- **EXERCISE DESCRIPTION**:
Write the data out again exactly, with no pictures.
* Begin *
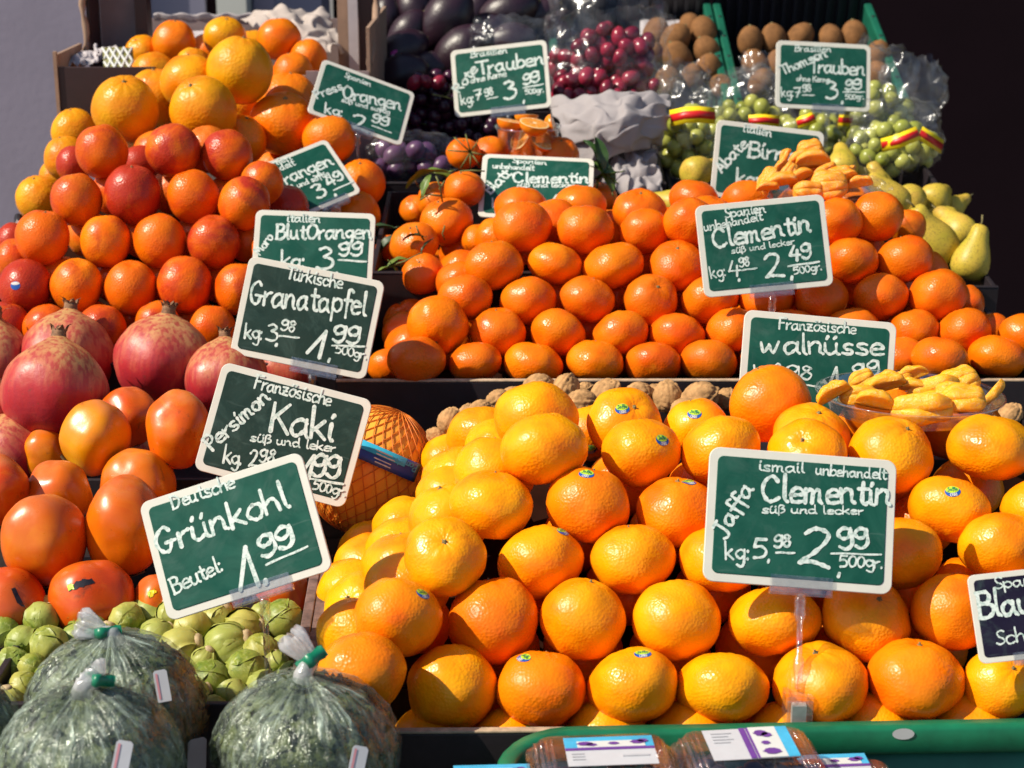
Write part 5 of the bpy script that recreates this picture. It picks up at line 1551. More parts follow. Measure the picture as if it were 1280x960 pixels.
# tub with cut halves
tub_c = U(660, 158, 2.42); R = 41*2.42/FPX
tub = MB().lathe([(.0005, -.046), (R*.74, -.046), (R*.78, -.044), (R*.97, -.004), (R*1.03, -.001), (R*1.03, .001), (R*.95, .0005), (R*.76, -.043), (.0005, -.0445)], 48).build('clear_tub', M['clear'], None, loc=tub_c)
tag(tub, 'clear plastic tub with halved clementines above the Blatt Clementin sign', 'tub')
def half_mesh():
    b = MB(); n = 30
    b.grid(lambda u, v: (.024*math.sin(math.pi/2*(.04+.96*v))*math.cos(2*math.pi*u), .024*math.sin(math.pi/2*(.04+.96*v))*math.sin(2*math.pi*u), -.020*math.cos(math.pi/2*(.04+.96*v))), n, 10, wrap=True)
    return b.mesh('clementine_half')
HALF = half_mesh(); HALF.materials.append(M['clementine'])
def face_mat():
    m, n, o = mat('cut_clementine_face')
    v = coords(n); sx = n.nodes.new('ShaderNodeSeparateXYZ'); n.links.new(v, sx.inputs[0])
    a = math_(n, 'ARCTAN2', sx.outputs[1], sx.outputs[0])
    s = math_(n, 'ABSOLUTE', math_(n, 'SINE', math_(n, 'MULTIPLY', a, 5.0)))
    ln = n.nodes.new('ShaderNodeVectorMath'); ln.operation = 'LENGTH'; n.links.new(v, ln.inputs[0])
    cc = mixc(n, ramp(n, s, [(.05, (.8,)*3), (.22, (0, 0, 0))]), (.80, .28, .03), (.85, .62, .3))
    cc = mixc(n, ramp(n, math_(n, 'MULTIPLY', ln.outputs['Value'], 40.0), [(.10, (1, 1, 1)), (.16, (0, 0, 0))]), cc, (.85, .7, .45))
    cc = mixc(n, ramp(n, math_(n, 'MULTIPLY', ln.outputs['Value'], 40.0), [(.82, (0, 0, 0)), (.88, (1, 1, 1))]), cc, (.85, .6, .28))
    principled(n, o, cc, .25, bump(n, noise_tex(n, 180, 3, .5), .4, .001), .5)
    return m
M['face'] = face_mat()
HF = MB().grid(lambda u, v: (.0238*v*math.cos(2*math.pi*u), .0238*v*math.sin(2*math.pi*u), .0012*math.sin(v*math.pi)+.0003), 30, 8, wrap=True).mesh('cut_face'); HF.materials.append(M['face'])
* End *
- **WORKED ANSWER**:
Write part 5 of the bpy script that recreates this picture. It picks up at line 1551. More parts follow. Measure the picture as if it were 1280x960 pixels.
# tub with cut halves
tub_c = U(660, 158, 2.42); R = 41*2.42/FPX
tub = MB().lathe([(.0005, -.046), (R*.74, -.046), (R*.78, -.044), (R*.97, -.004), (R*1.03, -.001), (R*1.03, .001), (R*.95, .0005), (R*.76, -.043), (.0005, -.0445)], 48).build('clear_tub', M['clear'], None, loc=tub_c)
tag(tub, 'clear plastic tub with halved clementines above the Blatt Clementin sign', 'tub')
def half_mesh():
    b = MB(); n = 30
    b.grid(lambda u, v: (.024*math.sin(math.pi/2*(.04+.96*v))*math.cos(2*math.pi*u), .024*math.sin(math.pi/2*(.04+.96*v))*math.sin(2*math.pi*u), -.020*math.cos(math.pi/2*(.04+.96*v))), n, 10, wrap=True)
    return b.mesh('clementine_half')
HALF = half_mesh(); HALF.materials.append(M['clementine'])
def face_mat():
    m, n, o = mat('cut_clementine_face')
    v = coords(n); sx = n.nodes.new('ShaderNodeSeparateXYZ'); n.links.new(v, sx.inputs[0])
    a = math_(n, 'ARCTAN2', sx.outputs[1], sx.outputs[0])
    s = math_(n, 'ABSOLUTE', math_(n, 'SINE', math_(n, 'MULTIPLY', a, 5.0)))
    ln = n.nodes.new('ShaderNodeVectorMath'); ln.operation = 'LENGTH'; n.links.new(v, ln.inputs[0])
    cc = mixc(n, ramp(n, s, [(.05, (.8,)*3), (.22, (0, 0, 0))]), (.80, .28, .03), (.85, .62, .3))
    cc = mixc(n, ramp(n, math_(n, 'MULTIPLY', ln.outputs['Value'], 40.0), [(.10, (1, 1, 1)), (.16, (0, 0, 0))]), cc, (.85, .7, .45))
    cc = mixc(n, ramp(n, math_(n, 'MULTIPLY', ln.outputs['Value'], 40.0), [(.82, (0, 0, 0)), (.88, (1, 1, 1))]), cc, (.85, .6, .28))
    principled(n, o, cc, .25, bump(n, noise_tex(n, 180, 3, .5), .4, .001), .5)
    return m
M['face'] = face_mat()
HF = MB().grid(lambda u, v: (.0238*v*math.cos(2*math.pi*u), .0238*v*math.sin(2*math.pi*u), .0012*math.sin(v*math.pi)+.0003), 30, 8, wrap=True).mesh('cut_face'); HF.materials.append(M['face'])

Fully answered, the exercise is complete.